It was a typical morning.
The plastic penguin was drinking out of the cat bowl, my coffee table was covered in trucks of various size and ability, the CDs – well, most of the CDs from the bottom rack were missing completely. When I’d asked Isaac where he might have left them, he just shrugged his shoulders, palms upturned. “Uh-oh! Uh-oh! Where?” was all he offered as a clue.
Currently, that same petty thief I call my son is planted on the floor in front of the bookcase speedreading through my Russian literature collection. One after another he absorbs and discards the classics, pulling a book off the shelf, flipping through it, then tossing it over his shoulder with a cry of “All done!” The Complete Works of Nikolai Gogol. “All done!” Doctor Zhivago. “All Done!” Pushkin, Lermentov, Tolstoy. “All done!”
Shh! We have to be very quiet. Penguin is taking a nap. He is swaddled in a blanket that covers him completely and is snoozing soundly in the colander on the kitchen floor – an improvement over his other common nap space, the refrigerator, which is where he spent the better part of yesterday.
In the outside world, I imagine people purchasing new bed clothes, bunches of bananas, talking amiably with store clerks, listening to the news, showering.

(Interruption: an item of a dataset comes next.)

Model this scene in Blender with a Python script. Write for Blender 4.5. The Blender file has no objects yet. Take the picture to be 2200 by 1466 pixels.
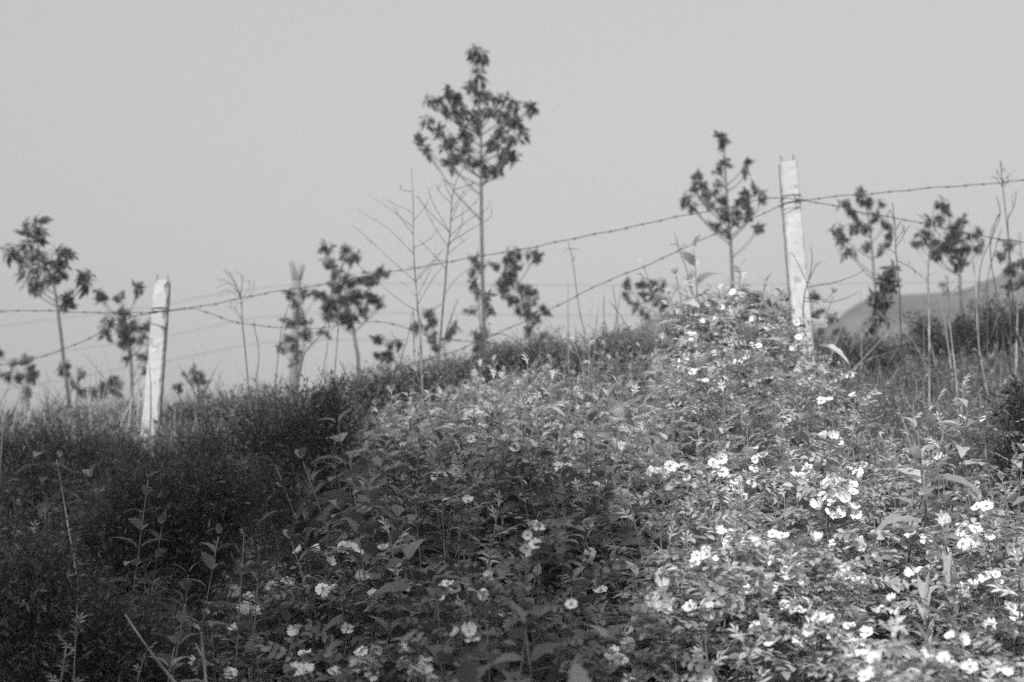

Sometimes I wonder what the mailman thinks glancing into the window – sill lined with boxes of baby wipes, cheerios and mis-matched socks. But most days, I’d much rather be completely ignorant of his thoughts.
Isaac escapes a diaper change, sliding expertly off the bed and racing through the house barebottomed calling “Nun! Nun!”
Penguin has awoken from his nap and is being alternately cradled and bitten by my son, who finally throws him passionately onto the floor. Penguin rocks briefly on the spot where he’s landed, then stills and remains there, facing the wall.